Г. Винниченко не лишен таланта. У него была вещь более удачная -- "Честность с собой". Неуклюжее заглавие звучит, вероятно, иначе по-украински. Автор пишет по-украински, но кое-что и по-русски, я думаю; если переводить, то, верно, сам. Потому что язык у него -- отличный язык современных беллетристов. Есть грубоватость и пятна, -- у многих они есть. Это с внешней стороны. А с внутренней, как в больших вещах, так и в рассказах, писатель неизменно грешит -- порой еле уловимо вот этой "немодностью", которой так много в его последнем романе: то черствым ницшеанством, то засохшей декадентщиной, то скисшей революцией. Если г. Винниченко молод, многое в нем еще утрясется, перебродит, выяснится. И дай Бог, потому что писательские способности у него положительно недурные. Есть любовь к сюжету, вдумчивость и хороший рисунок.
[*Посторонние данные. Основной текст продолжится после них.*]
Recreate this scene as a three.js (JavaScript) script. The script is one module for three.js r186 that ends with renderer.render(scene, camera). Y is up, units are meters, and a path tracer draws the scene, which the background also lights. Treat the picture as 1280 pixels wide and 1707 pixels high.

Девятнадцатый альманах "Знания", если не считать повести Горького (одной из самых обрывчатых и "никчемных"; да несуществующих стихов Черемнова [Черемнов Александр Сергеевич (1881--1919) -- поэт, переводчик, печатавшийся в сборниках "Знание" с 1907 г.] (ох, какие стихи) -- сплошь занят громадным "Губернатором" Сургучева. В этом "Губернаторе" чего-чего только нет: и революция, и физиология, и неисчерпаемые озера психологии, сюжета же почти не имеется. Весь он в том, что губернатор собрался умирать, умирал-умирал (на 260-ти страницах) -- и умер. Психология малоинтересна и какая-то вязкая. Сургучев по стилю выравнивается, подходит к Шмелеву, с которым и в других отношениях имеет много общего. Воспитанников "Знания" всегда узнать можно, где бы их ни встретил, хоть в "Вестнике Европы".
Говорили много, -- я вспомнил по поводу "Вестника Европы", -- о недавней повести Тимковского [Тимковский Николай Иванович (1863--1922) -- прозаик, драматург, публицист.], там напечатанной. Я никогда не был поклонником этого писателя; он мне казался очень неярким, тягучим, будничным с ног до головы, но не по-чеховски будничным, а как-то по-чиновничьи. Однако должен сказать, что повесть его "В Дворянской берлоге" не лишена интереса. Говорю не о чисто художественном интересе; с этой стороны повесть, хотя и лучше других написана, далека от "совершенства": как, например, мелодраматичен и антихудожественен конец, сумасшествие девушки. Лирико-мистические длинноты со старыми портретами тоже слабы. Но характер девушки-помещицы взят ярко, картина дворянского разрушения, как видит ее интеллигентка (учительница-компаньонка молодой помещицы), нарисована живо, убедительно и местами очень ярко. Вот со стороны бытовой главным образом повесть и любопытна. О вырождении дворянства, о дикости помещиков и разрушении старых усадеб вечно пишет Ал. Толстой. Я не хочу сравнивать этих двух писателей, Тимковского и Толстого. Яркий, художественный талант последнего неоспорим, а Тимковский просто себе средний беллетрист. Однако с бытовой-то стороны Тимковский убедительнее, и я рад был, читая повесть, что мне не мешают видеть дело непрерывные фейерверки художественной фантазии А. Толстого. "Творческие" полеты Тимковского, правда, возбуждали большую досаду; но их сравнительно мало.
Мне хотелось, в заключение, сказать несколько слов о только что вышедшей книжке рассказов П. Соловьевой [Соловьева Поликсена Сергеевна (1867--1924) -- поэтесса, детская писательница, редактор-издатель журнала "Тропинка" (с Н. И. Манассиной). Сестра Вл. С. и Вс. С. Соловьевых.] "Тайная правда". Но об этой скромной, такой не "модернистской" и такой, в известном смысле, значительной книге стоит, пожалуй, поговорить особо, что я и сделаю в следующий раз.
P. S. В последнем номере "Современного Мира" г. Кранихфельд находит, что я отнесся слишком мягко к г. Розанову, к его "Уединенному", и бранит меня за это с большим возмущением. А я написал, что общество должно исключить г. Розанова из числа своих членов. Этого г. Кранихфельду не довольно? Какую же меру пресечения он предложил бы для Розанова?
Русская мысль. 1912. No 8 (в разделе "Литература и искусство" под псевдонимом А. Крайний).